Source for the latter: https://github.com/P-H-C/phc-winner-argon2/blob/16d3df698db2... section 2.1

> We aim to maximize the cost of password cracking on ASICs. There can be different approaches to measure this cost, but we turn to one of the most popular – the time-area product [4, 16]. [...]

> - The 50-nm DRAM implementation [10] takes 550 mm² per GByte;

> - The Blake2b implementation in the 65-nm process should take about 0.1 mm² (using Blake-512 implementation in [11]);

I understand from this that adding more memory on the ASIC/chip is more expensive than adding more computing power.




Ohhh, actualy mCaptcha seems to be using WASM already: https://mcaptcha.org/docs/api/browser

So I think it should be possible to add another algo?

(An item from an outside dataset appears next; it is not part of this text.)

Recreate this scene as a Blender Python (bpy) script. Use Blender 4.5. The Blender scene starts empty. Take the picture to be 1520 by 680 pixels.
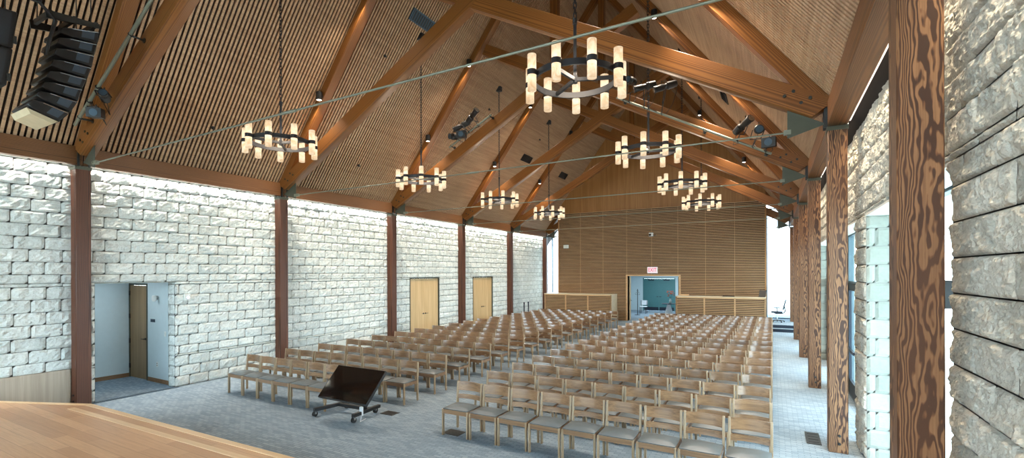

A better choice would be a memory hard PoW (that's still instantly verifiable), where the performance gap between consumer and custom hardware can be limited to one or two orders of magnitude.


> that's still instantly verifiable

Good point, current verification of password hashes takes as long as generating the hash. I seem to remember that there was a technique to avoid this, but it wasn't usable for passwords or something. Do you happen to have a pointer for what algorithm has this property?


Asymmetric PoW algorithms, such as Cuckoo Cycle [1] or the poorly named Equihash [2] (which is not a hash function) do not lend themselves to password hashing, since a given problem instance can have 0 or 1 or many solutions.

[1] https://github.com/tromp/cuckoo

[2] https://en.wikipedia.org/wiki/Equihash


What if the consumer has almost no free space?


Then you can trade-off processing power within reason. Modern websites are so heavy, it's not unusual to need a gigabyte of memory to use some of the heavier webpages. Using some megabytes (150MB I'd consider an upper bound of where the advantage will have leveled off for the coming years) is not typically impossible, and even 4KB is a lot better than no memory hardness at all.


You do have other options, you can build your PoW on repeated squarings instead.


Not sure I understand. Numbers in JavaScript can't hold infinitely large numbers, so after a few squarings using x*x or Math.pow(x, 2) you're at float max (or at least lost some precision, breaking the proof) and would need to resort to custom code again rather than a hardware-accelerated browser-native operation.


He's talking about repeated squarings in a modular field, like integers mod N where N is the product of two large primes.